Разумеется, сами эстетические переживания властью в интересном для нас смысле не обладают, и обладать не могут. Однако, прогуливаясь по лесу, Вам может быть совсем не приятно увидеть на дороге статую из городского музея. Эстетика подразумевает определенный путь к себе, только пройдя который Вам обещается наслаждение, и условия достижения удовольствия не должны нарушаться. Поэтому эстетическая мотивация к власти состоит в том, что мы получаем удовольствие от самого процесса конструирования подчиняющих нашу волю (мистифицируемых) путей к эстетическому удовольствию (например, интуитивно предположив, что для того, чтобы наслаждаться эстетикой военной скульптуры или одежды, нужно самому быть милитаристом, или жить в милитаризированном обществе). Человек способен так увлечься погоней за наслаждением, что может потерять в ней самого себя, полностью раствориться, быть поглощенным ею. В таком состоянии путь к эстетическому наслаждению вырождается в модель власти.
Так, власть может быть построена в самых разных жанрах.
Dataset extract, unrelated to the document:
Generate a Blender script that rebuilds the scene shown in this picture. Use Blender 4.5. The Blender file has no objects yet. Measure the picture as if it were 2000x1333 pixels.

Сама ситуация в таком случае становится мистифицируемым артефактом субъекта. Человек помещает себя в какую-то чаще всего уже имеющуюся в культуре сюжетную модель, и проигрывает ее стереотипные роли, обыгрывает типичные жанровые ситуации. Жанр становится набором правил, по которым строятся эти эстетические модели власти, и вырваться из такого предзаданного сюжета иногда оказывается очень непросто (особенно если учесть, что Человек сам не понимает, какую роль он обыгрывает). Иногда люди, попадающие в тот или иной жанр, оказываются вынуждены отыгрывать его всю жизнь, вновь и вновь воспроизводя одни и те же повороты сюжета, переживая одни и те же садистские стереотипы, словно обитатели Ада из Божественной Комедии Алигьери. Жанр – это своего рода конкретная архитектура модели власти, во многом определяющая дальнейшее ее развитие.